In 1887, the stolen base was given its own individual statistical column in the box score, and was defined for purposes of scoring: "...every base made after first base has been reached by a base runner, except for those made by reason of or with the aid of a battery error (wild pitch or passed ball), or by batting, balks or by being forced off. In short, shall include all bases made by a clean steal, or through a wild throw or muff of the ball by a fielder who is directly trying to put the base runner out while attempting to steal." The next year, it was clarified that any attempt to steal must be credited to the runner, and that fielders committing errors during this play must also be charged with an error. This rule also clarified that advancement of another base(s) beyond the one being stolen is not credited as a stolen base on the same play, and that an error is charged to the fielder who permitted the extra advancement. There was clarification that a runner is credited with a steal if the attempt began before a battery error. Finally, batters were credited with a stolen base if they were tagged out after over running the base.

In 1892, a short-lived rule was added crediting runners with stolen bases if a base runner advanced on a fly out, or if they advanced more than one base on any safe hit or attempted out, providing an attempt was made by the defense to put the runner out. The rule was subsequently ended in 1897.

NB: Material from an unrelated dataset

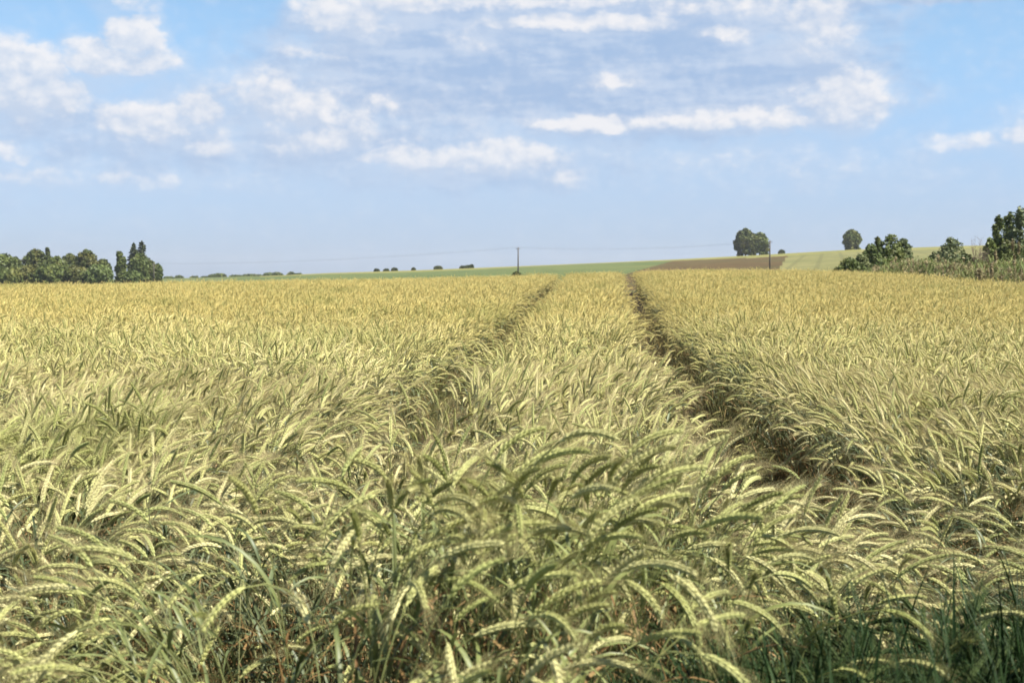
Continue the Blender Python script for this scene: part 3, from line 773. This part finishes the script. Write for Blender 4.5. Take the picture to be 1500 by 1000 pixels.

In 1898, stolen base scoring was narrowed to no longer include advancement in the event of a fielding error, or advancement caused by a hit batsman.

Roy Halladay
- Doc's next loss (his 8th of the year) will be the 100th of his career.
- He also needs 4 wins to reach 200, and currently has the 7th highest winning percentage in history, at .664. If he wins a game before he loses one, his 197-99 record will move into 5th place in all-time W-L%, surpassing both Christy Mathewson and (5'3", 127-lb) 19th century pitcher Larry Corcoran.

Cole Hamels
- Hamels needs two more starts to tie Jim Bunning for 8th most in Phillies history, with 208.